We’re going to miss Shaquille O’Neal.
Not the Shaq of this season, or even the last several. Not the guy who has played just 17 minutes since Feb. 1 because even that little time aggravates his leg injuries. That is a shell of the former player, a guy who at his peak was one of the greatest big men ever to play the game.
But the fact he is in so much pain leads one to think he may walk away after this season. Shaq has said he wanted to play one more season, at age 40, and he has a $1.4 million player option for next season. It’s his call. And as a personality it would be hard for him to walk away from the camaraderie of the locker room.
But the fact he can barely walk after 12 minutes of playoff action over two games means he may walk away after all.
And whenever he does walk away, we need to remember the Shaq of a decade and more ago.
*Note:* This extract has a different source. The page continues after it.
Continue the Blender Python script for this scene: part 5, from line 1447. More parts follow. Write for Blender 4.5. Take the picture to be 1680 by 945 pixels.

The guy who had four rings, three finals MVPs and one regular-season MVP trophy. The guy who is a career 58.2 percent shooter. The guy with the third-highest career PER of all time (Michael Jordan and LeBron James, to answer your next question).
Shaq is the guy who built the Magic into a successful franchise, bringing the game and personality to excite a young expansion market. He cemented his legacy as one of the greats in a Lakers uniform that has been worn by so many of the game’s greatest big men. He came to Miami when it was common for them to put tarps over full sections at the top of the arena and both sold the building out and won another ring with Dwyane Wade.
Shaq was as much a personality as a player, generating headlines off the court as much as on it. His feud with Kobe is the stuff of legend. He had a massive Twitter following before half the mainstream media figured out what Twitter was. You’ll remember him for dancing with the Jabbawockeez.
He should be remembered for all of it. Not this exit.